Over the years, I’ve asked rez classmates if they remembered that white girl. None of them ever do. But they always recall other third grade events and adventures that are gone from my memory.
So why am I the only one who remembers her? Sometimes, I think of her as a messenger. She didn’t belong on the rez because she was white. But, even at that young age, I was beginning to suspect that I didn’t belong on the rez, either. I already knew that I had questions whose answers could only be found in the white world.
My late mother used to say that I was born with a suitcase in my hand. These days, I like to tell myself that every great writer is a nomad. But I don’t know if that’s true.
I thought of that little white girl again this morning when I read a news story about a recent study conducted by the University of Washington that found the average life expectancy of Native Americans in the Western USA is 63.6 years.
63.6 is a fucking tragic number.
Our life expectancy is shorter than the average life expectancy of 90% of the world population.
My father died when he was only 63. My big sister died when she was only 27.
So maybe I vividly remember that white girl because of her fear. And, now, as I write this, I think that I’d like to find her and offer my empathy.

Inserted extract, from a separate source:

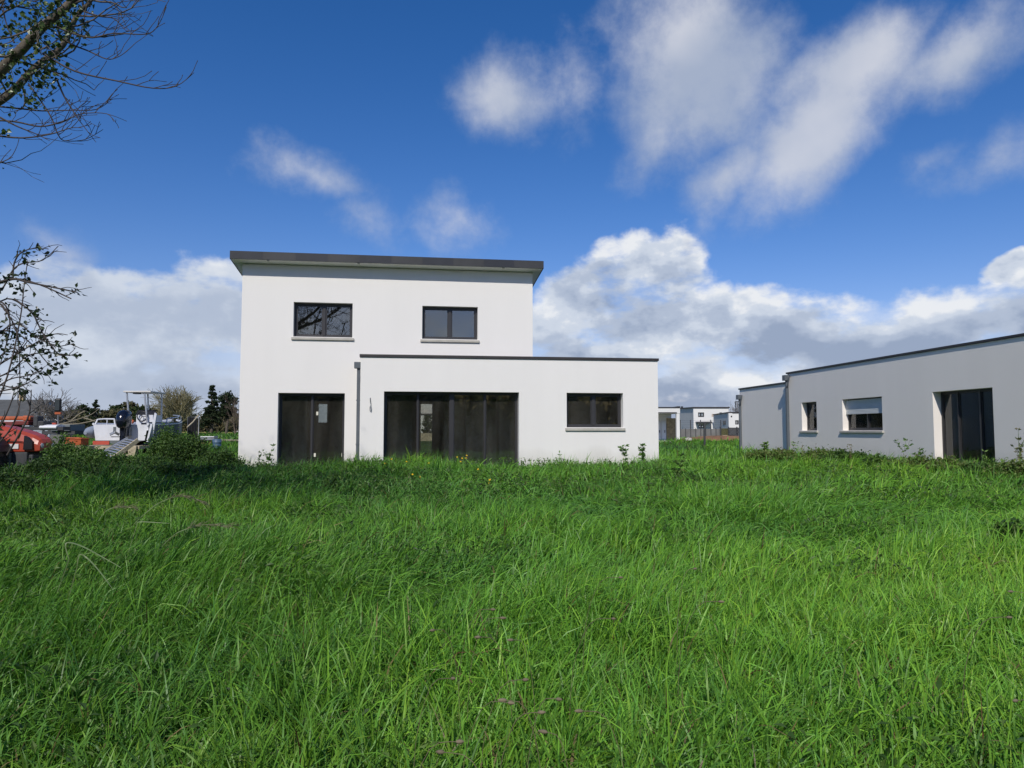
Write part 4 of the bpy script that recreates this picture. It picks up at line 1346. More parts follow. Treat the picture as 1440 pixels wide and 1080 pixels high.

“It’s okay,” I would say. “All of us rez kids were afraid of everything. We were afraid of your raincoat and boots. They were defensive tools that we didn’t have.”
I would say, “It’s okay. Death was constantly playing the drum and inviting us kids to his powwow. But I’m the Indian boy who plugged his ears and escaped.”

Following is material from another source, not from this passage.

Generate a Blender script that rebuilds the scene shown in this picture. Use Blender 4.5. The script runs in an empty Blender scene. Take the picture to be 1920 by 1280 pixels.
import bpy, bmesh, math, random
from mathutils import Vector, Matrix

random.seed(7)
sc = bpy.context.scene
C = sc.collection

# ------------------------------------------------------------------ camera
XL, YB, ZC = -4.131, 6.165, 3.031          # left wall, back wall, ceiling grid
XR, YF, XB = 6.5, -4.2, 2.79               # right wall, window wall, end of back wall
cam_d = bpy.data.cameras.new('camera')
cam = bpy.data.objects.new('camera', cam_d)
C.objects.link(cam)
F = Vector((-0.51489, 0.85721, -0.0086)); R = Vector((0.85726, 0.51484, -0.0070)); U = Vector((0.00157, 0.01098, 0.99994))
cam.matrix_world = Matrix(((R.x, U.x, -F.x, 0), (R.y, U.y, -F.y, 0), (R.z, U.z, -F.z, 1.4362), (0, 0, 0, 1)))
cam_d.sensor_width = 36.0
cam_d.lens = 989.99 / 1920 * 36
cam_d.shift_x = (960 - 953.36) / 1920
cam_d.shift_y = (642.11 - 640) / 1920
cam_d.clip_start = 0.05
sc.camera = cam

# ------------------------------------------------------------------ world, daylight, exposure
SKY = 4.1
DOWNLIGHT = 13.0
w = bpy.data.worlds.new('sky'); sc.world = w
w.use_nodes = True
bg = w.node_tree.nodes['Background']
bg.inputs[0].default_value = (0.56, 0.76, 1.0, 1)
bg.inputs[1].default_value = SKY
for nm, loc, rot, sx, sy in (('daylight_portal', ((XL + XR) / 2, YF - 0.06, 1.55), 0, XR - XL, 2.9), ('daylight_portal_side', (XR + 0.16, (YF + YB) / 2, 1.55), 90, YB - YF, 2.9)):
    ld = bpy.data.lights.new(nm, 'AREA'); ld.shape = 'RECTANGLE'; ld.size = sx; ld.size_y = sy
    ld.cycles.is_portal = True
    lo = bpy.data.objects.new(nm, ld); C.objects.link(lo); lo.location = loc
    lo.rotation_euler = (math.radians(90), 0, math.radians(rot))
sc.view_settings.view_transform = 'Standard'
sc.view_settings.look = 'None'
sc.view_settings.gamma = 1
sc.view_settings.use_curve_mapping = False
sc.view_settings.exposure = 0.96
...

I would say, “I’m 58 now and 63.6 isn’t far away.”
I am white and female, so I can't claim to know how you felt in that classroom, but I know something of how that little white girl may have felt. I attended 4 different schools during my third grade year. My dad was a career military man. I was the new kid in school many, many times... and while it did suck in many ways, truth is, it was a very important part of what shaped me as a person. Not an easy way to grow up, but I had it better than some. I'm turning 64 this month and I still wonder how I got to live this long. Sherman, I am glad you remember that little girl. I says a lot about the things that shaped you. Thanks for this very short essay.

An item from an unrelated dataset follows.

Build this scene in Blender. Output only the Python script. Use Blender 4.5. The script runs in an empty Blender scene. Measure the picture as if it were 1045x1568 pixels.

I was thinking about you last night. In those wee hours when you know you should be asleep, I'm often awake thinking of the past. Last night I was thinking about how I come from a people with trauma compounded on trauma, 2000 years of massacres about every 50 years, and how there's dysfunctional coping and a lot of madness in my family. I was thinking about the Native friends I've had, about Nick the carpenter (Mi'kmaq?) who was building a nice business for himself, was handsome and fit and well-liked and had a beautiful girlfriend, went off to Standing Rock, and when he came back he was good and depressed and he died of an overdose. I was thinking about Nick's Mi'kmaq buddy Donny who was often at our house, how when Nick died he blamed himself, then disappeared and showed up a couple of years later about 80 pounds heavier but short a couple of fingers and half his teeth, doing his best to drink himself to death. I was thinking about my friend Heather (Penobscot?) who'd been sexually abused as a child and then had a string of lovers who abused her as an adult, how she'd lost her children, how her speech was so garbled and panicked I could never figure out her story, and how she's disappeared too, she converted to Judaism, went off to Portland, ME and is going to make aliyah to Israel and a new lover she's never met but is sure she'll marry, off to a war zone where she'll feel more safe. And I was thinking, trauma compounds, trauma gets passed down but it also increases logarithmically, how could these people not be dysfunctional, half of my people are dysfunctional, it's what happens when horrible things happen and no one figured out how to live with it.
At Thanksgiving, I said to my cousin Aaron, whose two brothers went mad, "There's a lot of madness in our family." He responded, "There's a lot of madness in all families." Is he right? I don't know.
I was thinking about all that and I was thinking about you, and thinking, "Sherman's doing OK. He talks about his failings but he's aware, he's mindful, he's going to do OK." Some of us survive. Some of us don't.